ちょうど6年前のこの時期にたまたま買う事が出来たオールデン。バーニーズ横浜店でのオーダーイベントの休憩時間にぶらっとドレスシューズ売り場を通ったらこちらを見つめる黒々とした馬の尻。ファッションの流れが着飾ることから、さしたるディテールのない、用の美主義に向かう途上にあって、この1足はその代名詞のような輝きを放っておりました。確か、税込みで10万ちょい越えの価格設定。そしてその後「来年から値上げになりますよ!」とのささやきひとつ。実は、その後のオールデンのコードバンを取り巻く異常事態は、こんなもんじゃなかったんです。翌年以降、物自体が入ってこない。特にこのプレーントゥ。なのでその時の購入判断は大正解だったわけです。さて、革製短靴がマストではない自分であっても、さすがに6年も経つとコードバン独特の経年変化が現れて参りました。そこで、ここからはボク独自のオールデン・コードバンインプレッションとさせていただきます。

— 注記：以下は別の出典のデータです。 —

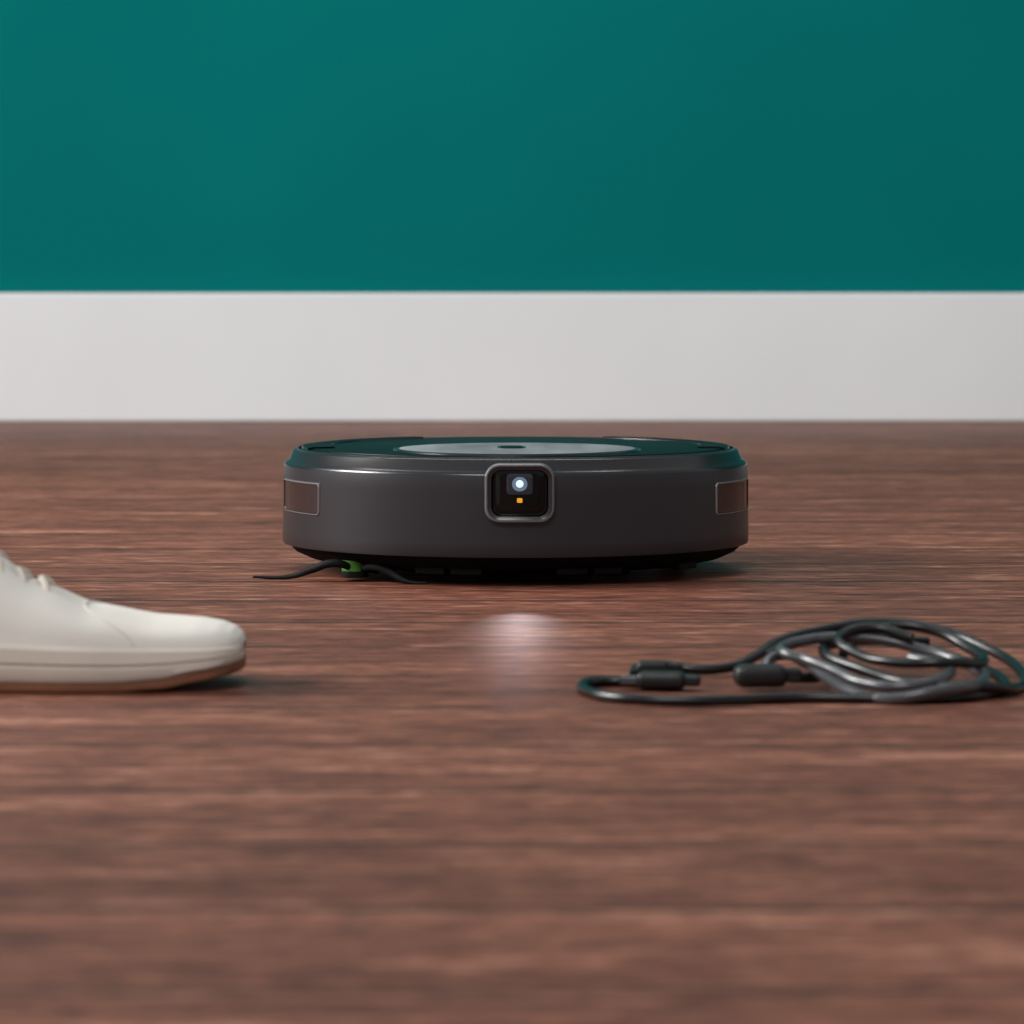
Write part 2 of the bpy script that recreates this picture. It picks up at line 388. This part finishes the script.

まず、コードバンは分厚くなければなりません。それはなぜか? 元々、通常の表革のような銀層(表面の層)+ 床層といった2層構造ではなく、散々お尻をひっぱたかれて強度の増した農耕馬のお尻の革の一部分を取り出したものなので、実はコードバンとは床革のような1層構造なのです。すなわち、強さと弱さを合わせ持っているといえます。このことがエイジングにとても影響することとなります。それは甲のシワの入り方! ここに尽きます。コードバンは全体で1枚ゆえ、ゆったりと大きく波打つようなシワが入るのに対し、銀層のある革は線香花火のようなシュワシュワっとしたシワが、大きく刻まれたシワから伸びるよう入ります。これがコードバンには出ないんです。ここが、靴磨きフェチのハート鷲掴みポイントなんですよね。サーフィンで波待ちしてるときの海面のゆらぎにも似た、穏やかな波形を徹底的に磨き込むと摩訶不思議な艶が現れるんです。またこの波形シワとあいまって、見窄らしくないヴィンテージ感を醸す。コレは革の構造によることとは知りませんでした。

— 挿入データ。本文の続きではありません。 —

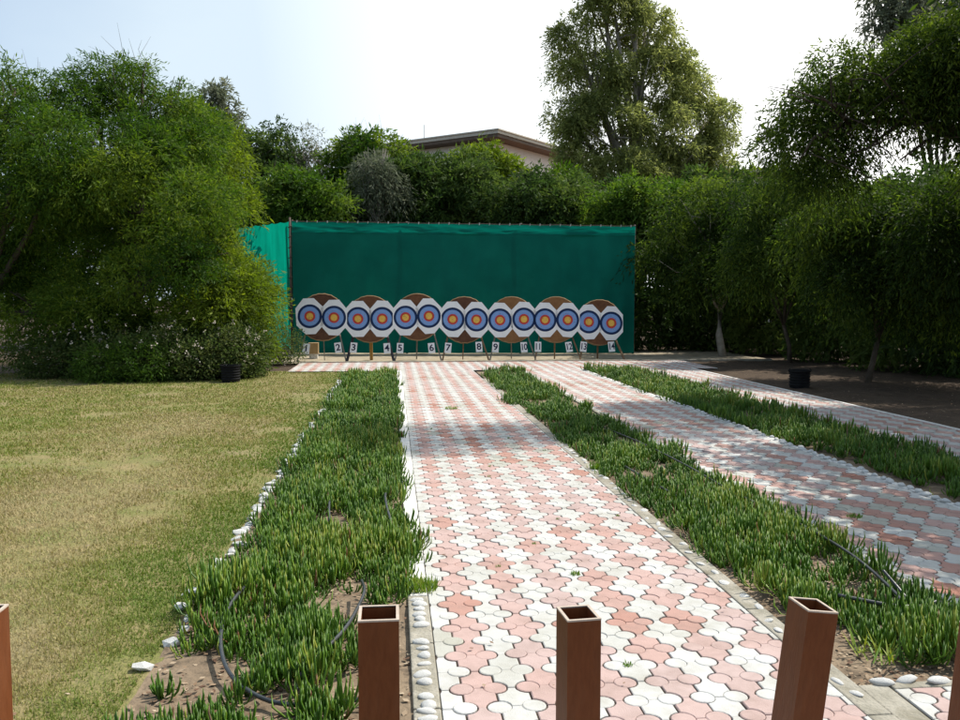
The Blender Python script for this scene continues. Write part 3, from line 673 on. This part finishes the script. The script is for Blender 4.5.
# ---------------------------------------------------------------- foliage
def sprays(lobes, n, per, L_, W_, rg, droop=.3, spread=.8, slen=.45, shell=.45, tvar=.2, upbias=0.):
    """leaf quads set along little twigs through the outer part of a crown's lobes"""
    lobes = np.array(lobes, float); vol = lobes[:, 3]*lobes[:, 4]*lobes[:, 5]; pr = vol**.72; pr /= pr.sum()
    k = rg.choice(len(lobes), n, p=pr); lb = lobes[k]
    d = rg.normal(size=(n, 3)); d /= np.linalg.norm(d, axis=1)[:, None]
    rr = (shell+(1-shell)*rg.random(n)**.7)*(1+.10*rg.normal(size=n))
    o = lb[:, :3]+d*lb[:, 3:6]*rr[:, None]
    o[:, 2] = np.maximum(o[:, 2], .08+.2*rg.random(n))
    dd = d*spread+rg.normal(size=(n, 3))*.45; dd[:, 2] += upbias; dd /= np.linalg.norm(dd, axis=1)[:, None]
    tb = np.clip(.5+tvar*rg.normal(size=n)+.24*rg.normal(size=len(lobes))[k], 0, 1)
    t = (np.arange(per)+.5)/per
    P_ = o[:, None]+dd[:, None]*(t*slen)[None, :, None]; P_[:, :, 2] -= droop*slen*t[None]**2*1.4
    ax = dd[:, None]+rg.normal(size=(n, per, 3))*.75; ax[:, :, 2] -= droop*(.6+t[None])
    ax /= np.linalg.norm(ax, axis=2)[:, :, None]
    P_ = (P_+rg.normal(size=P_.shape)*.04).reshape(-1, 3); ax = ax.reshape(-1, 3); m = len(P_)
    s = np.cross(ax, rg.normal(size=(m, 3))); s /= np.linalg.norm(s, axis=1)[:, None]
    Ls = L_*rg.uniform(.6, 1.3, m)[:, None]; Ws = W_*rg.uniform(.7, 1.3, m)[:, None]
    V = np.stack([P_, P_+ax*Ls*.45+s*Ws*.5, P_+ax*Ls, P_+ax*Ls*.45-s*Ws*.5], 1).reshape(-1, 3)
    V[:, 2] = np.maximum(V[:, 2], .02)
    return V, np.repeat(tb, per)+.08*rg.normal(size=m), o

def limbs(b, base, lobes, r0, rg, nsub=3, twigs=None, split=.35, fork=None):
    base = Vector(base)
    cen = Vector(np.average(np.array(lobes)[:, :3], axis=0, weights=np.array(lobes)[:, 3]))
    sp = base.lerp(cen, split); sp.z = base.z+(cen.z-base.z)*split; sp += Vector((rg.normal()*.08, rg.normal()*.08, 0))
    mid = base.lerp(sp, .5)+Vector((rg.normal()*.06, rg.normal()*.06, 0))
    b.tube([base, mid, sp], [r0, r0*.82, r0*.7], 9)
    for lb in lobes:
        c = Vector(lb[:3]); m1 = sp.lerp(c, .5)+Vector((rg.normal()*.15, rg.normal()*.15, .15*lb[5]))
        b.tube([sp, sp.lerp(m1, .5)+Vector((0, 0, .04)), m1, c], [r0*.5, r0*.42, r0*.33, r0*.2], 7)
        for q in range(nsub):
            dv = Vector(rg.normal(size=3)).normalized(); e = c+Vector((dv.x*lb[3], dv.y*lb[4], dv.z*lb[5]))*.85; s0 = m1.lerp(c, rg.random()*.9+.1)
            mm = s0.lerp(e, .5)+Vector((rg.normal()*.08, rg.normal()*.08, rg.normal()*.08)); b.tube([s0, mm, e], [r0*.2, r0*.13, r0*.05], 5)

def tree(name, label, base, lobes, nleaf, m, L_=.14, W_=.03, r0=.12, seed=1, droop=.3, slen=.45, per=14, bark=None, group=None, shell=.45, nsub=4, split=.35, tvar=.2, spread=.8, cat='tree', upbias=0., wisps=0, clumps=8, cr=(.26, .44)):
    rg = np.random.default_rng(seed); base = Vector(base)
    if cat == 'tree':                                               # break every lobe into a few clumps with gaps between them
        l2 = []
        for l in lobes:
            for q in range(clumps):
                d = rg.normal(size=3); d /= np.linalg.norm(d); k = rg.uniform(*cr)
                l2.append((l[0]+d[0]*l[3]*.72, l[1]+d[1]*l[4]*.72, max(l[2]+d[2]*l[5]*.75, .25), l[3]*k, l[4]*k, l[5]*k*.85))
        big = lobes
    else: l2 = big = lobes
    lobes = l2
    t = thing(name, label, cat, base, group=group); lb_ = [(l[0]-base.x, l[1]-base.y, l[2]-base.z)+tuple(l[3:]) for l in big]; lo = [(l[0]-base.x, l[1]-base.y, l[2]-base.z)+tuple(l[3:]) for l in lobes]
    b = MB(); limbs(b, (0, 0, -.05), lb_, r0, rg, nsub, split=split)
    n = max(1, nleaf//per); V, T, o = sprays(lo, n, per, L_, W_, rg, droop, spread, slen, shell, tvar, upbias)
    if wisps:
        tops = o[np.argsort(-o[:, 2])[:wisps*6]]
        for q in range(wisps):
            p = Vector(tops[rg.integers(len(tops))]); e = p+Vector((rg.normal()*.25, rg.normal()*.2, rg.uniform(.3, .8))); b.tube([p, p.lerp(e, .5)+Vector((rg.normal()*.05, 0, 0)), e], [.005, .0035, .0015], 4)
    b.build('trunk', bark or M_bark, t, smooth=True)
    F = np.arange(len(V)).reshape(-1, 4); np_mesh('crown', V, F, m, t, tint=np.clip(T, 0, 1))
    return t

def lob(px, py, Y, rx, ry, rz): p = at(px, py, Y); return (p.x, p.y, p.z, rx, ry, rz)
def cluster(px0, px1, py0, py1, Y, n, r, seed, dep=1.2, flat=.8):
    """n lobes of about radius r filling a region seen between these pixels"""
    rg = random.Random(seed); out_ = []
    for i in range(n):
        px, py = px0+(px1-px0)*((i+.5)/n+rg.uniform(-.3, .3)/n*1.5), rg.uniform(py0, py1); k = r*rg.uniform(.7, 1.2)
        out_.append(lob(px, py, Y+rg.uniform(-dep, dep), k, k, k*flat))
    return out_
GB = 'bushes and trees at the left of the lawn'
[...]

しかしながらデメリットもあります。業界用語で「サクい!」って言うんですが、銀層がない分、ある一定方向の繊維に対して簡単に裂けてしまいます。相場より安いコードバン製品など要注意かもしれません。裁断工は、サクい部分かどこかなんて判ってますから。“サクい”を、紙に例えるとよく判ります。画用紙1枚なら簡単に裂けますが、和紙と画用紙のように密度の違う2種の紙を重ねると意外と裂けないですよね。革の強度ってこんなイメージです。あと、水に弱いですね。不意の雨や女性の涙?には要注意です。静かなる水面の様な表面感、革厚から来る重厚なホールド感、いぶし銀の光沢、なのにデリケートな一本気。まさにコードバンって、思いを巡らせるほどに高倉健さんのように思えてきました。着用者はよくコードバンの声に耳を傾けなければなりません。どんなに急なケアが必要な時でも、言葉少なですから〜。